The Corner

Is It Really That Bad?

Raul Castro’s recent speech commemorating the 50th anniversary of the Cuban Revolution, victory comments by Hugo Chavez, and the latest from Ahmadinejad about Israel’s upcoming destruction-coupled together with the Bolton resignation, murmurs from the Iraqi Study Group, and the usual media declaration that Iraq is lost and Afghanistan close behind, suggests a general sense of American despair.

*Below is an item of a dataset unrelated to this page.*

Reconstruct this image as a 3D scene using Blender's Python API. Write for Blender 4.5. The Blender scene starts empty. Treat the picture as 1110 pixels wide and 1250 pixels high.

Add in the tremendous petrol revenues accruing to our enemies, continual US debt and trade imbalances, foreign oil dependence, and opportunistic anti-Americanism, and one gets the feeling that the Islamists, the new Latin American communists, and the always opportunistic Russians and Chinese believe that they can wait soon for new openings–not quite sure whether the media announcements of a U.S. adrift square with the concrete, visible and ongoing reality of a strong U.S. military, economy, and global cultural presence.

Yet if some think the strange alliance between the new Democratic Congressional majorities and old Republican realists will ameliorate some of this by urging direct talks with North Korea, Iran, and Syria, pressuring Israel, gravitating to a European approach to problems, or withdrawing from Iraq, they should remember the Carter administration’s experience with Iran, Afghanistan, Cambodia, Central America, and the Clinton response to the first World Trade Center bombing, Khobar Towers, the East African embassy bombings, and the USS Cole. Even more illuminating is to remember that the old appeasement of treating numerous enemies better than our few friends did not even win affection, but only outright contempt. I remember the visceral Iranian hatred for Jimmy Carter, and the worldwide ridicule of Bill Clinton, and sad US shuttles of the 1990s to beseech Assad and Arafat.

So we are in strange time, in which we see the known failures of the past offered up as correctives for the perceived failures of the present. In response, what the administration needs to do is to nominate someone from the uncompromising Bolton stamp who pursues UN reform, rethink tactics in Iraq to secure the country, renew diplomatic efforts to isolate Iran and foster internal change, continue the investigations and pressures on Syria, and craft an energy policy that collapses the world price of petroleum and with it the juice that powers a Chavez, Ahmadinejad, Putin, et al.